### Exercise aim
Only the lines from the first one through the line with "COL = S.collection" should be printed, exactly as they appear.

### Information shown
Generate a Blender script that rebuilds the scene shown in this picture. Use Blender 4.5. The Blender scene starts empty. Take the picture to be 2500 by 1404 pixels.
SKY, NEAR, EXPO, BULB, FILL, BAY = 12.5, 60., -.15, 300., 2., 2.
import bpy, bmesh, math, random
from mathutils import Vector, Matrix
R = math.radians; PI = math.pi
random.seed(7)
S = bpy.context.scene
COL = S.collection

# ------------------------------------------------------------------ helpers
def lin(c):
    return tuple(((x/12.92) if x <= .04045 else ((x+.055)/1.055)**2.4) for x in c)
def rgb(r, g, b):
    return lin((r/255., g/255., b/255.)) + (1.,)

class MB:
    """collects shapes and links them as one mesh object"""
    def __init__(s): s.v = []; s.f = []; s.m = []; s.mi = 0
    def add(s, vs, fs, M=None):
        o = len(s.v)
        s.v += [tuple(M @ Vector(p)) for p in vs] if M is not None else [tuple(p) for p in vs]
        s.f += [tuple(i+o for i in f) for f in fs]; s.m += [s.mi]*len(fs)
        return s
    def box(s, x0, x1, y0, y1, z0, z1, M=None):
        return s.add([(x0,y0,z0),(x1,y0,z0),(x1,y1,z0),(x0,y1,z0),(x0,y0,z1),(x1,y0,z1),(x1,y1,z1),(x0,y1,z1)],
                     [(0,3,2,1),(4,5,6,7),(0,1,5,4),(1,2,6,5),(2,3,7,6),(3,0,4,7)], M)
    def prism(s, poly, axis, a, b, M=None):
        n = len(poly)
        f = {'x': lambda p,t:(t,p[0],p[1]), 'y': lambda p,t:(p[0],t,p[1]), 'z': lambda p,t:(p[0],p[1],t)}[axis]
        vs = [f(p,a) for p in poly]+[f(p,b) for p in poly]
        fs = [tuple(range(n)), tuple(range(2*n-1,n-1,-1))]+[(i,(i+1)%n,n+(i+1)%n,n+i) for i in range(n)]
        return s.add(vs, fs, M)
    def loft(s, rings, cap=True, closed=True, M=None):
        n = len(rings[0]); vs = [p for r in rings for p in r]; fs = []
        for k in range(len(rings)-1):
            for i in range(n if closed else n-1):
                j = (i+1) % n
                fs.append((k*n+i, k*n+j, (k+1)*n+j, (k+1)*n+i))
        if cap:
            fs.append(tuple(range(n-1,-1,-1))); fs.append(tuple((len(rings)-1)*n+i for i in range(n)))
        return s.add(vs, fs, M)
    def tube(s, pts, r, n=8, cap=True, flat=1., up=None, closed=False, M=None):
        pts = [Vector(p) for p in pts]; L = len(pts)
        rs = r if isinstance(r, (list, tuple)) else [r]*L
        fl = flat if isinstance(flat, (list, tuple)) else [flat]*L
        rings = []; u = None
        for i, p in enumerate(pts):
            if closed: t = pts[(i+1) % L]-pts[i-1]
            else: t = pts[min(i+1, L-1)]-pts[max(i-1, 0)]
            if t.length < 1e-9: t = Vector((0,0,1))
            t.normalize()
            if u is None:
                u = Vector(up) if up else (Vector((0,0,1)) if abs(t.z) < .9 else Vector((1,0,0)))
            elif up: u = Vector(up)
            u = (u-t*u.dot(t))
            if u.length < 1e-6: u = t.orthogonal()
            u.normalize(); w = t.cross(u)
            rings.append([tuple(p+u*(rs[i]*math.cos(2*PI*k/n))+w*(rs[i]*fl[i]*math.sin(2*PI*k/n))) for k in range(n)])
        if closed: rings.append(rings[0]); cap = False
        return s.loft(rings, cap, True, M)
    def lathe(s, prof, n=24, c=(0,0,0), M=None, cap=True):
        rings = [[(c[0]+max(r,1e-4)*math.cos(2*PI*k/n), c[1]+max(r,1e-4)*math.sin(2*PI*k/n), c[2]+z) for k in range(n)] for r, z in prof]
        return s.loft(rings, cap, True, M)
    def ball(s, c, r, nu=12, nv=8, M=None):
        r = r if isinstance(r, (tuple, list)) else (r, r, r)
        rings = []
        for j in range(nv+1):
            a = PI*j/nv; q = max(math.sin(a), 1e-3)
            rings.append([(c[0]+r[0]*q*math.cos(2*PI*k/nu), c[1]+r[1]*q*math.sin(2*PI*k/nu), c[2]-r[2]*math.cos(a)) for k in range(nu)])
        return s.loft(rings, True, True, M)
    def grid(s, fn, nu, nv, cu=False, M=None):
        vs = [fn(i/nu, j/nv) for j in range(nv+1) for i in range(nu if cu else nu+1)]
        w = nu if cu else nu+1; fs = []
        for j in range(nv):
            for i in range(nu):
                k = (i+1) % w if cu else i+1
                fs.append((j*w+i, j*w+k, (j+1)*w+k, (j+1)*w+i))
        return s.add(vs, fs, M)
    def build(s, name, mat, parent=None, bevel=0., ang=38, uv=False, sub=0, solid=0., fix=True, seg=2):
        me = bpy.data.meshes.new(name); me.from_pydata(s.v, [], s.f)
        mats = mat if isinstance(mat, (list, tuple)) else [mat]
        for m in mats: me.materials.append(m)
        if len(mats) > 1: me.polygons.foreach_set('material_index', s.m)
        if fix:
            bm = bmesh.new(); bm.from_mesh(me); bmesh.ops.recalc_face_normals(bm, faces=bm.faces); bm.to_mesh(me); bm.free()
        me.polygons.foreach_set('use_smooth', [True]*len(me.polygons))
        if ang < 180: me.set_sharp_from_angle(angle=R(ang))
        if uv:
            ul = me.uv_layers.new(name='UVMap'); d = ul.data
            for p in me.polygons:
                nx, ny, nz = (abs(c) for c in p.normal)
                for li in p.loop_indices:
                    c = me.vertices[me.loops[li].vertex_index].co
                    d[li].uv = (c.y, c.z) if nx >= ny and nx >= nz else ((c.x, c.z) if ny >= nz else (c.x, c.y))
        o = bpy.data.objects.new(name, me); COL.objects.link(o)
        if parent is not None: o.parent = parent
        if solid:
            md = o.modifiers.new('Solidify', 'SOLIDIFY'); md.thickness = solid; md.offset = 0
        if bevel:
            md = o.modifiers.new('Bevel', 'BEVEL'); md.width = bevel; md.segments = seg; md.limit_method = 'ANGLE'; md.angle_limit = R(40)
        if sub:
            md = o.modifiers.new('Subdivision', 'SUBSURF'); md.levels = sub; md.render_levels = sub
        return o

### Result
Generate a Blender script that rebuilds the scene shown in this picture. Use Blender 4.5. The Blender scene starts empty. Take the picture to be 2500 by 1404 pixels.
SKY, NEAR, EXPO, BULB, FILL, BAY = 12.5, 60., -.15, 300., 2., 2.
import bpy, bmesh, math, random
from mathutils import Vector, Matrix
R = math.radians; PI = math.pi
random.seed(7)
S = bpy.context.scene
COL = S.collection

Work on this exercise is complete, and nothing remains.